Das muss er wohl, und er muss vor allem die Geister der Vergangenheit endlich abschütteln. Nach der Geschäftsübergabe im Universum-Stall von Gründer Klaus-Peter Kohl an Waldemar Kluch im Juli 2011 war um den als Zugpferd eingeplanten Russen ein Streit entbrannt, der derzeit Gegenstand eines Gerichtsverfahrens gegen Kluch vor dem Landgericht Hamburg ist. Im Zuge dieses Konflikts hatte Boytsov nach Morddrohungen gegen seine Person schwere psychische Schäden davongetragen, nach der Insolvenz Universums im November 2012 hatte er sich endgültig losgesagt und im Juli dieses Jahres bei Sauerland unterschrieben.
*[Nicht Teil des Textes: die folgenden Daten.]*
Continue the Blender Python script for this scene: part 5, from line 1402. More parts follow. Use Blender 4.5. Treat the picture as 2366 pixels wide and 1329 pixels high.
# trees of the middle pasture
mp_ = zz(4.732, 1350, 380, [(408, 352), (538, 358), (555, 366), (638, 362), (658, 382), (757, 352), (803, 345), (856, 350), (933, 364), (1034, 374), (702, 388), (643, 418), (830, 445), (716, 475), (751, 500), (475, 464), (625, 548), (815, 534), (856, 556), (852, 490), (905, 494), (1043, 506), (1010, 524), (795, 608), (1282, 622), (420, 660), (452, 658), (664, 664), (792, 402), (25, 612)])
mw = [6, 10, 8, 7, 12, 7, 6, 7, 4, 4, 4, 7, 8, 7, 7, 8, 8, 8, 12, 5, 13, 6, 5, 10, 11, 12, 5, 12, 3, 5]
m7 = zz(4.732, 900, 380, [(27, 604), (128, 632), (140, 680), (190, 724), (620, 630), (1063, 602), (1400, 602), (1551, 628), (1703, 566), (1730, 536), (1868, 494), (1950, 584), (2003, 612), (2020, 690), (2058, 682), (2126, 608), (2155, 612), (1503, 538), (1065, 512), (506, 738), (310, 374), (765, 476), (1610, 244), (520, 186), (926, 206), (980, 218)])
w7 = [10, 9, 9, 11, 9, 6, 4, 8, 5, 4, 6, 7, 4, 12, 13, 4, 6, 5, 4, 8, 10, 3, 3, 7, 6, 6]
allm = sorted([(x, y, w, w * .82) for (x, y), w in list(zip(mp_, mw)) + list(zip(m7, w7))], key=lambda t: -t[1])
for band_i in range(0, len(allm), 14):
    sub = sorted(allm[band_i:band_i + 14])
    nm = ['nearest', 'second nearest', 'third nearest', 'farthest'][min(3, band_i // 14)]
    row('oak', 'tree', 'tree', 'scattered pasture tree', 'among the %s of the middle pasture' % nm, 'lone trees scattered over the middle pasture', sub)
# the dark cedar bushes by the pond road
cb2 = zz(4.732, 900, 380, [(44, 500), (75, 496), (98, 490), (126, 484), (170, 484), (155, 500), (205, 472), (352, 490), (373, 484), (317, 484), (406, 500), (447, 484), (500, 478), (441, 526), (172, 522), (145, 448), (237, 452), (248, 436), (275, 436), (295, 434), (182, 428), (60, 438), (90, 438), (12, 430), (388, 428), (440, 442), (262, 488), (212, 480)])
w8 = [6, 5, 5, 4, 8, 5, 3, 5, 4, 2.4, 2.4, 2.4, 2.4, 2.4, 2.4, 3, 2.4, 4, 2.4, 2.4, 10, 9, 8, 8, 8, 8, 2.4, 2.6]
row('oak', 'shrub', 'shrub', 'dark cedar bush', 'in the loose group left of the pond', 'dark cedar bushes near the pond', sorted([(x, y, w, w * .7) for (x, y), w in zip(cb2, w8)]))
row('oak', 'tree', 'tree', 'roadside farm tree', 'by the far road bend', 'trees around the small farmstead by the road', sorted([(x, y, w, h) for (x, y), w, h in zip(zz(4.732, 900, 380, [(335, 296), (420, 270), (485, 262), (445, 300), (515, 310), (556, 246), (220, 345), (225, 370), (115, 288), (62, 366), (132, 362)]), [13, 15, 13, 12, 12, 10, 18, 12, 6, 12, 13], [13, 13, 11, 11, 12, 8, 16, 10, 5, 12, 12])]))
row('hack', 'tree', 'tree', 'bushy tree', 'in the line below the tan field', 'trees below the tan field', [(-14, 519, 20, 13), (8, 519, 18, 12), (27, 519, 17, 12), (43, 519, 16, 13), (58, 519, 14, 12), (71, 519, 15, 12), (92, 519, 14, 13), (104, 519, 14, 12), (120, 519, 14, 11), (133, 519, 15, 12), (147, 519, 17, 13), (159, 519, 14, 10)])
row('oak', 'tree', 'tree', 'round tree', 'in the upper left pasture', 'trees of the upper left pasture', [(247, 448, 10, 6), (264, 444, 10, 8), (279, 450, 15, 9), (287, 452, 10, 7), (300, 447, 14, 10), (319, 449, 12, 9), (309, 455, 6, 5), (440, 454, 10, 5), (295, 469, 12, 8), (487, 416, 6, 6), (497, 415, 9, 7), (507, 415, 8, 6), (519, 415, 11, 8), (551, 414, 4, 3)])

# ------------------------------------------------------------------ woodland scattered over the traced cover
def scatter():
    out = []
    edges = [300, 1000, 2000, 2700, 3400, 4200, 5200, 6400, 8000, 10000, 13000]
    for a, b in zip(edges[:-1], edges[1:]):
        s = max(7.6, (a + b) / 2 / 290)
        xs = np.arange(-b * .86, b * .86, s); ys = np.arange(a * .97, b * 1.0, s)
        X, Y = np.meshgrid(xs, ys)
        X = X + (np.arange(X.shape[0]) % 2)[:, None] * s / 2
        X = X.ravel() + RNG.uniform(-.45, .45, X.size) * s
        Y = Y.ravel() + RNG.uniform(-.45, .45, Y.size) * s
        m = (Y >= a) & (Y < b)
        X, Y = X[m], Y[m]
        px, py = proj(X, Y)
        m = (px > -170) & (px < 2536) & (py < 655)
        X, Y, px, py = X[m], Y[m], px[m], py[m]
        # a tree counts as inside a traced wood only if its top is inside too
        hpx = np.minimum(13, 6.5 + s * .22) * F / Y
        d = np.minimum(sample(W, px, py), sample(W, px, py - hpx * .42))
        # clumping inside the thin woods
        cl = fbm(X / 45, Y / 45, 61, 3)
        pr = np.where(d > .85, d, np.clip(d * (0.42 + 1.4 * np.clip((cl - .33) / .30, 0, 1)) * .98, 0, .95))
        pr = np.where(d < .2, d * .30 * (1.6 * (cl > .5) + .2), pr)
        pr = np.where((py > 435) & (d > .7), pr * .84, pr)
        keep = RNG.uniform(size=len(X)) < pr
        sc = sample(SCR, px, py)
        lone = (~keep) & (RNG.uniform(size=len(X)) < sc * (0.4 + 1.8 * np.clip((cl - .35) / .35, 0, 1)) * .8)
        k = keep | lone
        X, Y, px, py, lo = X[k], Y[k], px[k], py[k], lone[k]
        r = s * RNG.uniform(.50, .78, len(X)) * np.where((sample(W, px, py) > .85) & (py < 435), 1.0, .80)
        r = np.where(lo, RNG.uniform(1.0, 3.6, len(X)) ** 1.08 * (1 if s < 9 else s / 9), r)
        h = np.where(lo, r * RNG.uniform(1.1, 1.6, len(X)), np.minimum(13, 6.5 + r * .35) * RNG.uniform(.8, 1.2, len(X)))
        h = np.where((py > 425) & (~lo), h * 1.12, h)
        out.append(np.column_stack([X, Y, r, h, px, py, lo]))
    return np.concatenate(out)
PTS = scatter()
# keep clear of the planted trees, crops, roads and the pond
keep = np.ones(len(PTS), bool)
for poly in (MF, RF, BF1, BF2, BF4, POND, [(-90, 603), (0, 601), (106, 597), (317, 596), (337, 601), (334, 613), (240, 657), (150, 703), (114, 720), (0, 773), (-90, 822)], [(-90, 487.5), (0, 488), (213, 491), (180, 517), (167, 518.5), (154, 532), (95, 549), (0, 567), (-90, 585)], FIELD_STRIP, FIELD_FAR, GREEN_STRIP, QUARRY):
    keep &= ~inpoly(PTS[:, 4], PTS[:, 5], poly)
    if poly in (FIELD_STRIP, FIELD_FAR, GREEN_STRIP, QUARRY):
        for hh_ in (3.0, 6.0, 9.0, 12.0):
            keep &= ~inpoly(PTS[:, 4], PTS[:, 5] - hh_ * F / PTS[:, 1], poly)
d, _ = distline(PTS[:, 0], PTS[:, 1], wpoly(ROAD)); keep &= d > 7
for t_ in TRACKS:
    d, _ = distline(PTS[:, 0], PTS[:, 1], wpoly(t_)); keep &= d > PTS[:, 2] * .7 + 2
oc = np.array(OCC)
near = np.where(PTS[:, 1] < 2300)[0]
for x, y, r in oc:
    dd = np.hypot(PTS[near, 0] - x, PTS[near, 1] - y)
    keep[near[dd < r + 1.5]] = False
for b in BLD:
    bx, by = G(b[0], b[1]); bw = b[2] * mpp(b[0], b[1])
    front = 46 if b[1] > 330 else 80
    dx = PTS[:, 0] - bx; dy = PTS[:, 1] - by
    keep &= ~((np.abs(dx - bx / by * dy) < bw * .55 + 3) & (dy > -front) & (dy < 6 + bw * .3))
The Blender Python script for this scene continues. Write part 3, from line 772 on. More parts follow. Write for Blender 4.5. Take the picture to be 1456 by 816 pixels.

An diesem Montag muss er nun als Zeuge gegen den wegen räuberischer Erpressung angeklagten Kluch aussagen. Sein persönlicher Berater Gagik Khachatryan, ebenfalls als Zeuge geladen, bestätigte, dass dieses Gerichtsverfahren die Vorbereitung auf den Kampf beeinträchtigt habe. „Denis hat mich ständig gefragt, was da auf ihn zukommt“, sagte Khachatryan, der diese Belastung allerdings nicht als Entschuldigung gelten lassen wollte. „Wenn man gegen Klitschko boxen will, hat man ganz anderen Druck. Denis hat jetzt gemerkt, dass es noch andere starke Gegner gibt und dass er einfach härter arbeiten muss.“
Das sieht auch Trainer Karsten Röwer ein. „Vielleicht war der Druck zu groß, vielleicht war er wegen des Prozesses mental nicht bereit. Aber Fakt ist, dass Denis wesentlich mehr drauf hat, als er heute gezeigt hat.“ An dieses Potenzial glaubt auch Promoter Kalle Sauerland. „Denis hat heute das geforderte Level nicht überstanden, aber ich bin überzeugt, dass er eine Riesen-Zukunft vor sich hat.“ Das muss Boytsov nun mit außergewöhnlich positiven Leistungen beweisen.